A Justiça Eleitoral de primeira instância é composta por juízes de direito em exercício nas comarcas sede de Zonas Eleitorais. Os Tribunais Regionais são compostos por dois desembargadores do Tribunal de Justiça, dois juízes de direito, um juiz ou desembargador federal e dois advogados. O TSE é composto por três Ministros do Supremo Tribunal Federal, dois do Superior Tribunal de Justiça e dois advogados.
Os mandatos desses juízes são de dois anos, podendo ser reconduzidos para um período de mais dois anos.
Na verdade, a firmeza da jurisprudência não deveria depender da composição dos tribunais, mas do comprometimento com a segurança jurídica. Infelizmente a rotatividade de magistrados acaba contribuindo para a ressurreição de debates supostamente encerrados.
Outra razão para a cambiante jurisprudência eleitoral é a fluidez da própria legislação.
Como até o mundo mineral sabe, a maior parte da legislação eleitoral é formulada por seus próprios destinatários: os políticos. Na guerra de reformas eleitorais, não é incomum que se editem leis e até emendas constitucionais para superar entendimentos do TSE ou meramente para melhor atender aos interesses dos poderes constituídos.
Basta lembrar da decisão do TSE em 2002, impondo a verticalização das coligações nas eleições regionais e nacionais, o que foi confirmado pelo STF em 2006.
Insatisfeitos com a obrigação jurídica de coerência partidária, os congressistas aprovaram a Emenda Constitucional n. 52/2006, a qual reformou o § 1ºdo art. 17 da Constituição e liberou a “farra” das coligações.

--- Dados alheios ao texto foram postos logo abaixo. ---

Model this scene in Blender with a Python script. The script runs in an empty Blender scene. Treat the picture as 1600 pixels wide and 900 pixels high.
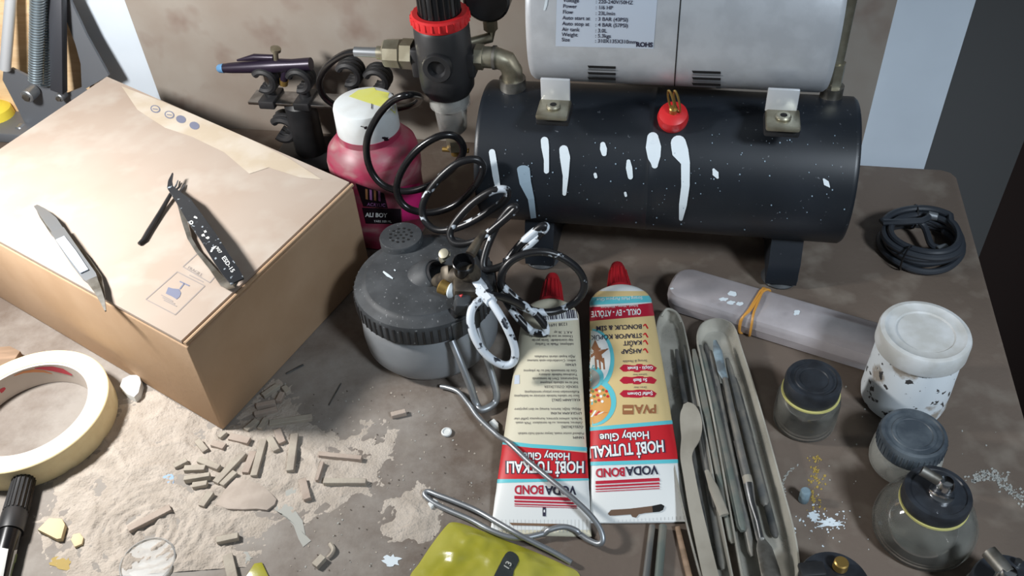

A terceira razão é o poder normativo conferido à Justiça Eleitoral.
O Código Eleitoral garante ao TSE o poder de expedir normas gerais e abstratas complementares à lei, as quais adotam a forma de resoluções, com o fim de organizar o processo eleitoral.
Se esse poder normativo deveria ser fonte de segurança jurídica, muitas vezes se torna fonte de mais insegurança.

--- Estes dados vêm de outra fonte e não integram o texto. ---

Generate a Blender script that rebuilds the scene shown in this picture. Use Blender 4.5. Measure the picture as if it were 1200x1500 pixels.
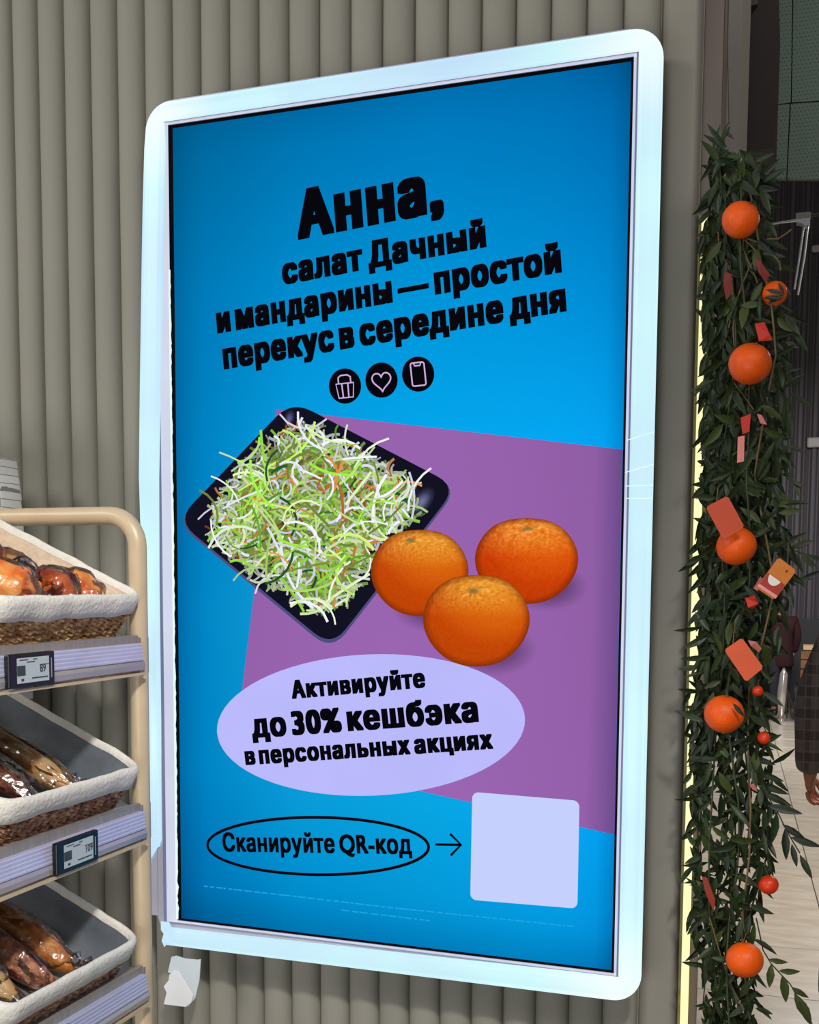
import bpy, bmesh, math, random
from math import sin, cos, pi, radians, sqrt, atan2
from mathutils import Vector, Matrix, noise
from mathutils.geometry import tessellate_polygon

# ------------------------------------------------------------------ scene, camera, world, lights
for o in list(bpy.data.objects):
    bpy.data.objects.remove(o)
SC = bpy.context.scene
COL = SC.collection
SC.view_settings.view_transform = 'Standard'
SC.view_settings.look = 'None'
SC.view_settings.gamma = 1
SC.view_settings.use_curve_mapping = False
SC.view_settings.exposure = 0.0

Z0 = 1.68                                   # height of the middle of the screen over the floor
CP = Vector((0.67143672, -1.79271473, Z0 - 0.07918582))
RX = Vector((0.94440094, 0.32873968, 0.00608989))
RY = Vector((0.03300223, -0.07634779, -0.99653493))      # image down
RF = Vector((-0.32713562, 0.94132951, -0.08295207))
FPX, CX, CY = 1622.2, 600.0, 984.0

cam_data = bpy.data.cameras.new('camera')
cam = bpy.data.objects.new('camera', cam_data)
COL.objects.link(cam)
cam_data.sensor_width = 36
cam_data.sensor_fit = 'AUTO'
cam_data.lens = FPX / 1500 * 36
cam_data.shift_x = 0.0
cam_data.shift_y = (CY - 750) / 1500
cam_data.clip_start = 0.05
m3 = Matrix((RX, -RY, -RF)).transposed()
cam.matrix_world = Matrix.Translation(CP) @ m3.to_4x4()
SC.camera = cam

world = bpy.data.worlds.new('world')
SC.world = world
world.use_nodes = True
world.node_tree.nodes['Background'].inputs[0].default_value = (0.80, 0.86, 1.0, 1)
world.node_tree.nodes['Background'].inputs[1].default_value = 0.14


def area(name, loc, target, sx, sy, power, color):
    l = bpy.data.lights.new(name, 'AREA')
    l.shape = 'RECTANGLE'; l.size = sx; l.size_y = sy
    l.energy = power; l.color = color
    o = bpy.data.objects.new(name, l)
    COL.objects.link(o)
    o.location = loc
    o.rotation_euler = (Vector(target) - Vector(loc)).to_track_quat('-Z', 'Y').to_euler()
    return o


area('ceiling_light_main', (-2.3, -2.2, 3.15), (-0.6, 0.0, 1.2), 1.6, 0.5, 30, (1.0, 0.98, 0.92))
area('fill_light_left', (-2.3, -1.9, 1.05), (-0.6, 0.1, 0.95), 0.7, 1.0, 20, (1.0, 0.96, 0.92))  # added unseen fill that brightens the wall behind the rack
area('ceiling_light_aisle', (0.9, -2.4, 3.15), (-0.1, 0.0, 1.2), 1.4, 0.6, 15, (1.0, 0.97, 0.92))
area('fill_light_low_front', (-0.1, -3.6, 0.75), (-0.2, 0.0, 0.6), 1.8, 0.9, 32, (0.97, 0.98, 1.0))  # added unseen fill from the front for the lower wall
rack_fill = bpy.data.lights.new('rack_fill_spot', 'SPOT')  # added unseen spot that brightens the rack and the wall low behind it
rack_fill.energy = 210; rack_fill.color = (1.0, 0.97, 0.94); rack_fill.spot_size = radians(50); rack_fill.spot_blend = 0.9; rack_fill.shadow_soft_size = 0.09
rack_fill_o = bpy.data.objects.new('rack_fill_spot', rack_fill); COL.objects.link(rack_fill_o)
rack_fill_o.location = (1.1, -2.1, 3.1)
rack_fill_o.rotation_euler = (Vector((-0.50, -0.15, 0.62)) - Vector((1.1, -2.1, 3.1))).to_track_quat('-Z', 'Y').to_euler()
area('ceiling_light_side', (1.9, -1.2, 3.1), (0.55, 0.1, 1.2), 0.8, 0.5, 4, (1.0, 0.93, 0.84))
area('ceiling_light_hall', (1.7, 3.6, 3.3), (1.2, 4.6, 0.0), 0.8, 1.6, 100, (1.0, 0.93, 0.86))
area('ceiling_light_hall_deep', (1.2, 9.0, 3.6), (0.9, 9.6, 0.0), 0.8, 2.0, 170, (0.95, 0.97, 1.0))
area('fill_light_cladding', (2.2, 1.5, 6.0), (1.4, 5.0, 4.8), 0.8, 0.8, 45, (0.97, 1.0, 0.95))  # added unseen light to brighten the perforated panels


# ------------------------------------------------------------------ helpers
def ray(px, py):
    return RX * ((px - CX) / FPX) + RY * ((py - CY) / FPX) + RF


def at(px, py, ax, val):
    d = ray(px, py)
    k = (val - CP[ax]) / d[ax]
    return CP + d * k


def at_depth(px, py, dep):
    return CP + ray(px, py) * dep


def lin(c):
    def f(v):
        v /= 255.0
        return v / 12.92 if v <= 0.04045 else ((v + 0.055) / 1.055) ** 2.4
    return (f(c[0]), f(c[1]), f(c[2]), 1.0)


MATS = {}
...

Ora, diante dos entendimentos jurisprudenciais vacilantes da Justiça Eleitoral, as resoluções anuais que regulamenta as diferentes eleições muitas vezes sofrem profundas alterações, a despeito de permanecer idêntico seu fundamento legal.

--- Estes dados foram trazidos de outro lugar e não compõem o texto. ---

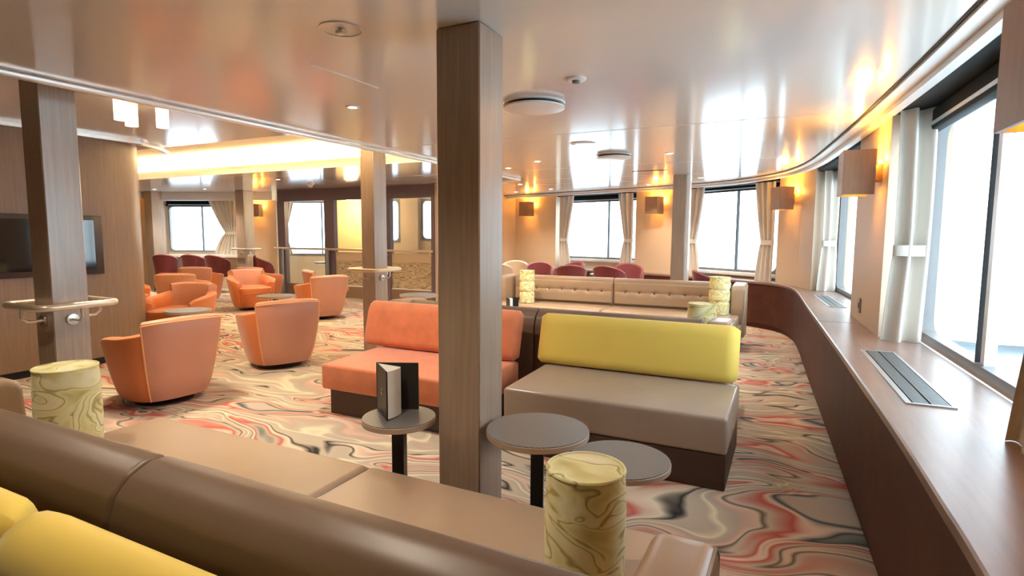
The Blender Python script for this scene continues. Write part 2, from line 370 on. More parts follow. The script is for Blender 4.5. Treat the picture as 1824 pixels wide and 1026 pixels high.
# windows: glass line a->b at the back of a bay, bottom wb, top wt
def window(name, a, b_, wb, wt, mull, blind=.0, hull='wall_right', top=HC - .001, zb=SZ - .03, wmat='wall', board=False, sash=0.0, mw=.007):
    a, b_ = Vector((*a, 0)), Vector((*b_, 0)); L = (b_ - a).length; ex = (b_ - a) / L; ey = Vector((-ex.y, ex.x, 0))  # ey points outwards or inwards
    mid = (a + b_) / 2
    if ey.dot(mid - Vector((-4, 4, 0))) < 0: ey = -ey                     # outward
    T = Matrix(((ex.x, ey.x, 0, a.x), (ex.y, ey.y, 0, a.y), (0, 0, 1, 0), (0, 0, 0, 1)))
    m = .06
    h = MB()
    h.box(-.05, L + .05, 0, .1, zb, wb, mat=T)
    h.box(-.05, m, 0, .1, wb, wt, mat=T); h.box(L - m, L + .05, 0, .1, wb, wt, mat=T)
    struct(h.build(hull, wmat, smooth=False))
    struct(MB().box(-.05, L + .05, 0, .1, wt, top, mat=T).build(hull, 'blind' if blind else wmat, smooth=False))
    w = bpy.data.objects.new(name, None); col.objects.link(w); struct(w)
    f = MB(); g = .045
    # frame with rounded inner corners
    n = 6; R_ = .10; x0, x1, z0, z1 = m, L - m, wb, wt; ix0, ix1, iz0, iz1 = x0 + g, x1 - g, z0 + g, z1 - g
    outer, inner = [], []
    for cx, cz, ix, iz, a0 in ((x1, z1, ix1 - R_, iz1 - R_, 0), (x0, z1, ix0 + R_, iz1 - R_, 1), (x0, z0, ix0 + R_, iz0 + R_, 2), (x1, z0, ix1 - R_, iz0 + R_, 3)):
        for k in range(n + 1):
            t_ = (a0 + k / n) * PI / 2
            inner.append((ix + R_ * math.cos(t_), iz + R_ * math.sin(t_))); outer.append((cx, cz))
    rings = []
    for (ox, oz), (ix, iz) in zip(outer, inner):
        rings.append([T @ Vector((ox, -.02, oz)), T @ Vector((ix, -.02, iz)), T @ Vector((ix, .06, iz)), T @ Vector((ox, .06, oz))])
    f.loft(rings, wrap=True)
    f.build('window_frame', 'frame', w)
    MB().box(m + .02, L - m - .02, .02, .03, wb + .02, wt - .02, mat=T).build('window_pane', 'glass', w, smooth=False)
    mb = MB()
    for mu in mull: mb.box(mu - mw, mu + mw, -.008, .05, wb + g, wt - g, mat=T)
    if mull: mb.build('mullion', 'dark', w, smooth=False)
    if sash:
        mb = MB().box(sash - .05, sash + .0, -.004, .045, wb + g, wt - g, mat=T); mb.build('sash_rail', 'alu', w, smooth=False)
    if board: MB().box(m - .03, L - m + .03, -.10, -.015, wb - .05, wb + .005, r=.006, mat=T).build('sill_board', 'white', w)
    if blind:
        q = MB(); q.box(m, L - m, -.09, -.022, wt - blind, wt + .03, r=.012, mat=T); o = q.build('roller_blind', 'blind', w)
        MB().box(m + .08, L - m - .08, -.1, -.092, wt - blind + .025, wt - blind + .045, mat=T).build('blind_rail', 'alu', o, smooth=False)
    return T
window('window_1', (.95, 2.25), (.84, 4.78), .715, 2.17, [1.36], blind=.10, sash=1.30, mw=.006)
window('window_2', (.80, 5.58), (.56, 8.3), .715, 2.17, [1.36], blind=.10)
window('window_3', (-.08, 9.58), (-1.66, 10.66), .80, 2.19, [.88], blind=.06, hull='wall_bow', board=True)
window('window_4', (-2.53, 11.02), (-4.46, 11.58), .90, 2.17, [.86], blind=.09, hull='wall_front', board=True)
# ---- far left hull
window('window_5', (-14.25, 9.0), (-12.15, 9.86), .92, 2.10, [.95], blind=.03, hull='wall_front', top=HL - .001, zb=0)
wallseg('wall_front', [(-16.9, 7.5), (-14.2, 8.75)], [(-16.9, 7.9), (-14.25, 9.15)], z0=0, z1=HL)
wallseg('wall_front', [(-12.15, 9.70), (-11.45, 9.98)], [(-12.2, 9.95), (-11.5, 10.22)], z0=0, z1=HL)
b = MB(); b.prism([(-14.3, 8.55), (-11.3, 9.75), (-11.4, 9.95), (-14.4, 8.75)], HL - .2, HL - .001); struct(b.build('trim_8', 'white', smooth=False))
b = MB(); b.prism([(-16.8, 7.3), (-14.3, 8.45), (-14.4, 8.7), (-16.8, 7.6)], HL - .17, HL - .001); struct(b.build('trim_9', 'white', smooth=False))
b = MB(); b.prism([(-14.2, 8.70), (-11.9, 9.62), (-12.0, 9.86), (-14.3, 9.0)], .80, .86); struct(b.build('trim_10', 'white', smooth=False))
# room behind the glass partition
window('window_6', (-11.45, 10.12), (-10.02, 10.70), .86, 2.2, [1.05], hull='wall_front', top=HL - .001, zb=0, wmat='cream')
wallseg('wall_front', [(-10.02, 10.58), (-8.9, 11.05)], [(-10.02, 10.8), (-8.9, 11.25)], z0=0, z1=HL, mat='yellowwall')
window('window_7', (-8.92, 11.10), (-8.55, 11.25), 1.2, 2.25, [], hull='wall_front', top=HL - .001, zb=0)
wallseg('wall_front', [(-8.55, 11.16), (-8.15, 11.32)], [(-8.55, 11.38), (-8.15, 11.54)], z0=0, z1=HL)
window('window_8', (-8.17, 11.40), (-7.2, 11.80), 1.25, 2.25, [.35], hull='wall_front', top=HL - .001, zb=0)
wallseg('wall_front', [(-7.2, 11.72), (-5.9, 12.1)], [(-7.2, 11.95), (-5.9, 12.3)], z0=0, z1=HL)

# curved wall with the television
TV = [(-6.5, -3.2), (-6.5, 2.2), (-6.50, 3.2), (-6.53, 3.55), (-6.62, 3.80), (-6.80, 3.98), (-7.1, 4.08), (-8.5, 4.1)]
TVS = smoothline(TV, 5)
band(shifted(TVS, -.16), TVS, .08, HL - .001, 'panelwood', 'wall_television')
band(shifted(TVS, -.16), shifted(TVS, -.05), 0, .08, 'dark', 'baseboard_television')
tr = smoothline([(-6.45, -3.2), (-6.45, 3.2), (-6.48, 3.75), (-6.62, 4.1), (-6.95, 4.45)], 5)
band(shifted(tr, -.03), shifted(tr, .02), HL - .035, HL - .0005, 'brighttrim', 'trim_11')
struct(MB().box(-6.50, -6.488, -3.2, 2.45, .935, .947).build('trim_12', 'dark', smooth=False))

# ------------------------------------------------------------------ columns
def column(x0, x1, y0, y1, h):
    b = MB(); b.box(x0, x1, y0, y1, 0, h - .001, r=.006, seg=1)
    return struct(b.build('column', 'col'))
column(-1.375, -1.163, 2.05, 2.262, HC)
column(-4.205, -4.0, 1.80, 2.0, HL)
column(-4.32, -4.135, 4.93, 5.15, HL)
column(-1.53, -1.345, 8.27, 8.47, HC)
column(-11.78, -11.5, 9.1, 9.38, HL)
column(-14.22, -13.92, 8.45, 8.75, HL)
struct(MB().box(-1.343, -1.30, 8.30, 8.44, 0, HC - .001).build('trim_13', 'white', smooth=False))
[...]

Claro exemplo disso é a discussão citada acima sobre os efeitos da desaprovação de contas de campanha. Trata-se meramente de descompasso normativo entre a resolução do TSE que regulamentou o pleito de 2010 e a que regulamentará o pleito de 2012. A atuação do TSE no vácuo da lei sofre as mesmas vacilações da jurisprudência, sem que haja tempo e oportunidade para que determinados debates sejam amadurecidos.
Por essas três razões, não é incomum se notar a vacilação em entendimentos outrora seguros. Temas supostamente básicos, como o domicílio eleitoral, constantemente sofrem reveses nos tribunais. Além disso, a eficiência e rapidez da Justiça Eleitoral muitas vezes tolhe recursos que seriam capazes de reafirmar e debater com mais vagar determinados entendimentos.
Por essas razões também é possível notar, em matérias jornalísticas, advogados defendendo teses completamente opostas sobre determinada situação jurídica de um candidato ou de uma eleição, ambos se apoiando em precedentes do TSE. É possível, inclusive, que o desfecho judicial da situação descambe para uma terceira via completamente diferente.
Os colegas advogados eleitoralistas já estão mais que acostumados com isso. E é no balanço dessa rede que todos nos tornamos um pouco Dorival Caymmi.
[1]CÂMARA CASCUDO, Luís da.Rede de dormir – uma pesquisa etnográfica. Natal: EDUFRN, 1983.
[2]Alterou o § 7o do art. 11 da Lei das Eleições, estabelecendo que a“certidão de quitação eleitoral abrangerá exclusivamente a plenitude do gozo dos direitos políticos, o regular exercício do voto, o atendimento a convocações da Justiça Eleitoral para auxiliar os trabalhos relativos ao pleito, a inexistência de multas aplicadas, em caráter definitivo, pela Justiça Eleitoral e não remitidas, e a apresentação[veja-se: apresentação, não aprovação] de contas de campanha eleitoral.”